● **GIVEN TASK**:
Begin with the first line below and retype each line exactly through the line containing "PI = math.pi". Any pictures are to be left out.

● **PROVIDED DATA**:
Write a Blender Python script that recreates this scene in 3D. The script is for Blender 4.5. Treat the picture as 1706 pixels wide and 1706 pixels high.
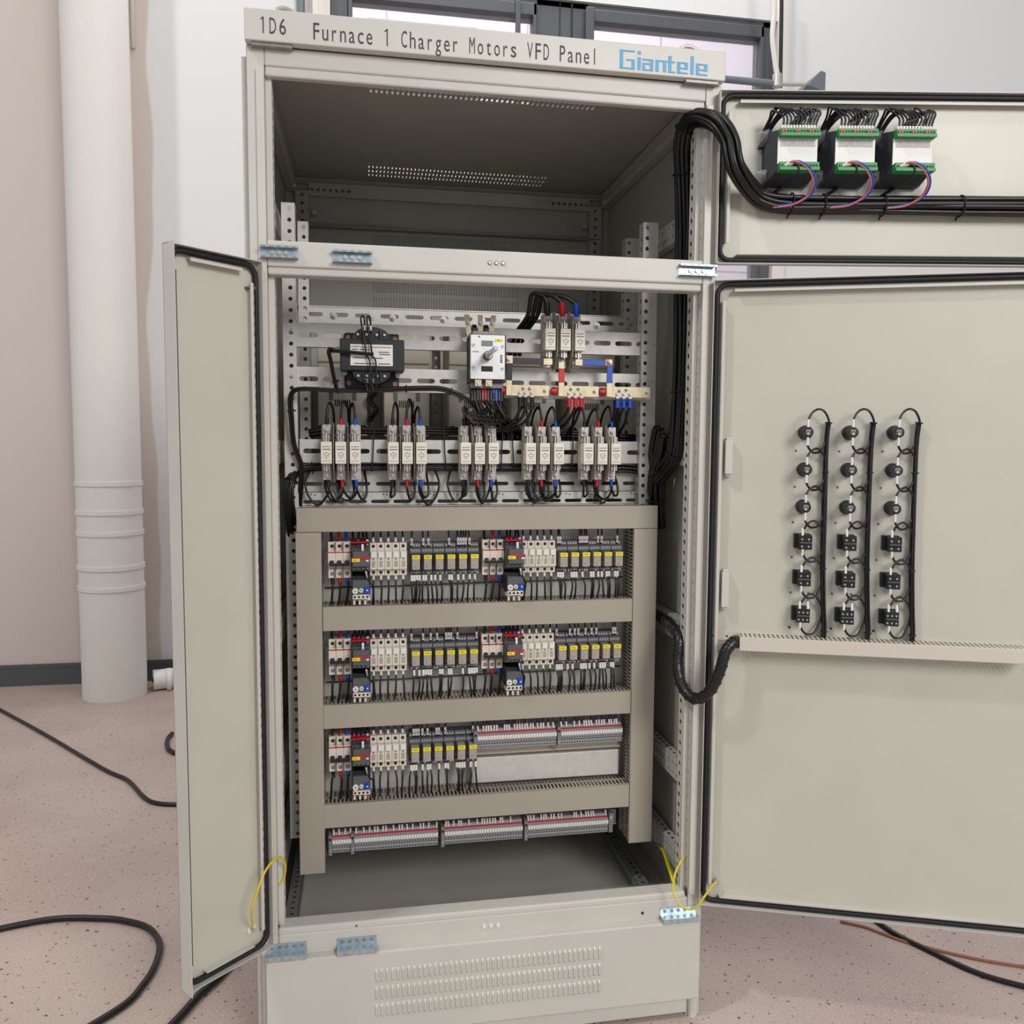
import bpy, math, random
import numpy as np
from mathutils import Vector, Matrix
random.seed(7)
scene = bpy.context.scene
for o in list(bpy.data.objects): bpy.data.objects.remove(o)
COL = scene.collection
PI = math.pi

# ------------------------------------------------------------------ camera
CAM = np.array([0.222, -1.789, 1.343])
YAW, PITCH, ROLL = [math.radians(v) for v in (10.10, -4.425, 0.338)]
FPX = 1394.0
_cy, _sy, _cp, _sp, _cr, _sr = math.cos(YAW), math.sin(YAW), math.cos(PITCH), math.sin(PITCH), math.cos(ROLL), math.sin(ROLL)
FWD = np.array([_sy*_cp, _cy*_cp, _sp]); _r0 = np.array([_cy, -_sy, 0.0]); _u0 = np.cross(_r0, FWD)
RGT = _cr*_r0 + _sr*_u0; UPV = -_sr*_r0 + _cr*_u0
cam_data = bpy.data.cameras.new('camera'); cam = bpy.data.objects.new('camera', cam_data); COL.objects.link(cam)
cam_data.sensor_width = 36; cam_data.lens = FPX/1706*36; cam_data.clip_start = 0.02; cam_data.clip_end = 200
m = Matrix.Identity(4)
for i in range(3):
    m[i][0] = RGT[i]; m[i][1] = UPV[i]; m[i][2] = -FWD[i]; m[i][3] = CAM[i]
cam.matrix_world = m
scene.camera = cam

# ------------------------------------------------------------------ world, lamps, exposure
world = bpy.data.worlds.new('world'); scene.world = world; world.use_nodes = True
bg = world.node_tree.nodes['Background']
bg.inputs[0].default_value = (0.93, 0.96, 1.0, 1); bg.inputs[1].default_value = 0.45
def area(name, loc, target, size, power, col, sy=None):
    d = bpy.data.lights.new(name, 'AREA'); d.energy = power; d.color = col; d.size = size
    if sy: d.shape = 'RECTANGLE'; d.size_y = sy
    o = bpy.data.objects.new(name, d); COL.objects.link(o); o.location = loc
    v = Vector(target) - Vector(loc); o.rotation_euler = v.to_track_quat('-Z', 'Y').to_euler()
    return o
area('hall_lamp', (-3.9, -1.9, 7.6), (0.6, 0, 1.1), 0.50, 185, (1.0, 0.965, 0.93))
area('hall_lamp', (2.9, -6.0, 4.2), (0.3, 0, 0.6), 2.2, 268, (1.0, 0.97, 0.945))
area('hall_lamp', (0.6, 0.9, 5.6), (0.6, 2.9, 1.6), 1.5, 26, (1.0, 0.98, 0.96))
area('daylight', (1.5, 3.6, 6.5), (1.5, 7.2, 3.2), 3.0, 210, (1.0, 0.97, 1.0))
vs = scene.view_settings
vs.view_transform = 'Standard'; vs.look = 'None'; vs.gamma = 1; vs.use_curve_mapping = False
vs.exposure = 0.0

# ------------------------------------------------------------------ helpers
def at(px, py, X=None, Y=None, Z=None):
    d = FWD + RGT*(px-853)/FPX - UPV*(py-853)/FPX
    k, v = (0, X) if X is not None else (1, Y) if Y is not None else (2, Z)
    p = CAM + d*(v-CAM[k])/d[k]
    return Vector([float(a) for a in p])
def at_plane(px, py, p0, n):
    d = FWD + RGT*(px-853)/FPX - UPV*(py-853)/FPX; n = np.array(n, float)
    return Vector([float(a) for a in CAM + d*(((np.array(p0, float)-CAM)@n)/(d@n))])
def lin(r, g, b):
    f = lambda c: (c/255)/12.92 if c <= 10 else ((c/255+0.055)/1.055)**2.4
    return (f(r), f(g), f(b), 1)
MATS = {}
def mat(name, rgb, rough=0.5, metal=0.0, noise=0.0, nscale=60, bump=0.0, bscale=400, alpha=None, trans=0, spec=None):
    m = bpy.data.materials.new(name); m.use_nodes = True; nt = m.node_tree; b = nt.nodes['Principled BSDF']
    c = lin(*rgb); b.inputs['Base Color'].default_value = c
    b.inputs['Roughness'].default_value = rough; b.inputs['Metallic'].default_value = metal
    if spec is not None: b.inputs['Specular IOR Level'].default_value = spec
    if trans: b.inputs['Transmission Weight'].default_value = trans
    if alpha is not None: b.inputs['Alpha'].default_value = alpha
    tc = nt.nodes.new('ShaderNodeTexCoord')
    if noise or bump:
        n = nt.nodes.new('ShaderNodeTexNoise'); n.inputs['Scale'].default_value = nscale; n.inputs['Detail'].default_value = 6
        nt.links.new(tc.outputs['Object'], n.inputs['Vector'])
    if noise:
        r = nt.nodes.new('ShaderNodeValToRGB'); r.color_ramp.elements[0].position = 0.3; r.color_ramp.elements[1].position = 0.7
        r.color_ramp.elements[0].color = tuple(v*(1-noise) for v in c[:3])+(1,)
        r.color_ramp.elements[1].color = tuple(min(1, v*(1+noise)) for v in c[:3])+(1,)
        nt.links.new(n.outputs['Fac'], r.inputs[0]); nt.links.new(r.outputs[0], b.inputs['Base Color'])
    if bump:
        n2 = nt.nodes.new('ShaderNodeTexNoise'); n2.inputs['Scale'].default_value = bscale; n2.inputs['Detail'].default_value = 3
        nt.links.new(tc.outputs['Object'], n2.inputs['Vector'])
        bp = nt.nodes.new('ShaderNodeBump'); bp.inputs['Strength'].default_value = bump; bp.inputs['Distance'].default_value = 0.002
        nt.links.new(n2.outputs['Fac'], bp.inputs['Height']); nt.links.new(bp.outputs[0], b.inputs['Normal'])
    MATS[name] = m
    return m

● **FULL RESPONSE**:
Write a Blender Python script that recreates this scene in 3D. The script is for Blender 4.5. Treat the picture as 1706 pixels wide and 1706 pixels high.
import bpy, math, random
import numpy as np
from mathutils import Vector, Matrix
random.seed(7)
scene = bpy.context.scene
for o in list(bpy.data.objects): bpy.data.objects.remove(o)
COL = scene.collection
PI = math.pi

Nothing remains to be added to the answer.